Deaton and Kahneman also cite a 2010 study in Psychological Science suggesting that "money impairs people's ability to savor everyday positive emotions and experiences." In one part of the study, researchers recruited subjects for a supposed chocolate taste-test experiment. While filling out a questionnaire, half were exposed to a picture of money and the control group half to a neutral photo. Those who glimpsed the money wolfed down their chocolates in 32 seconds, whereas control group members spent 45 seconds enjoying their morsels. The researchers conclude, "Our findings provide evidence for the provocative and intuitively appealing—yet previously untested—notion that having access to the best things in life may actually undermine one's ability to reap enjoyment from life's small pleasures." Perhaps so, but I still enjoy quaffing 18-year-old Laphroaig more than the cheap White Horse blend I used gulp down in my penurious twenties.

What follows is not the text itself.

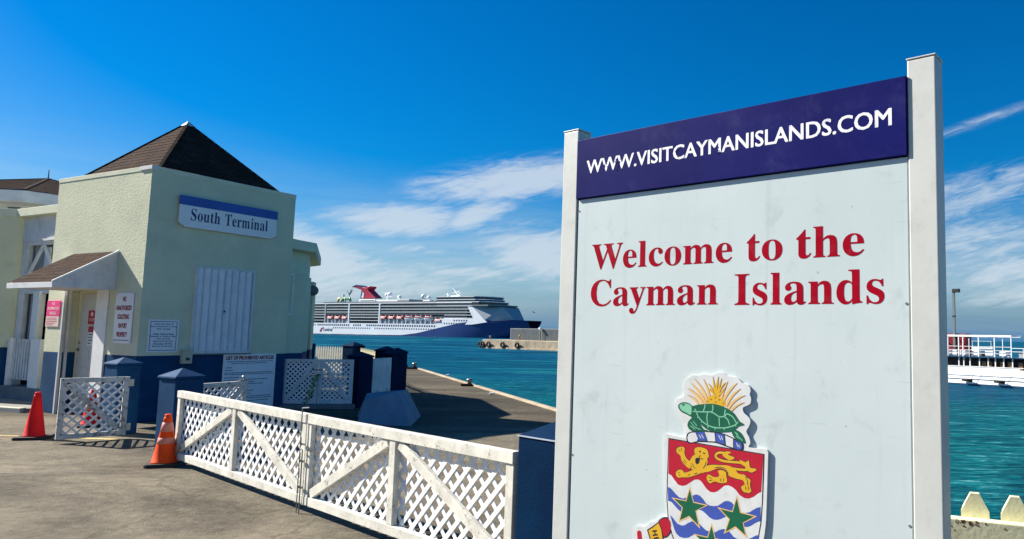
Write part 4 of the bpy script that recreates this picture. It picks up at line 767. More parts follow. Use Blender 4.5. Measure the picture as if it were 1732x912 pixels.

Nevertheless, Deaton and Kahneman agree with Stevenson and Wolfers that more money evidently enables people to buy the experiences and conveniences that increase overall life satisfaction. There is no income threshold when it comes to procuring more of this kind of happiness. It is certainly wonderful and valuable to enjoy the moment, but real and lasting pleasure comes from a life well-lived. More money can't guarantee a satisfying life, but research shows that it sure does help.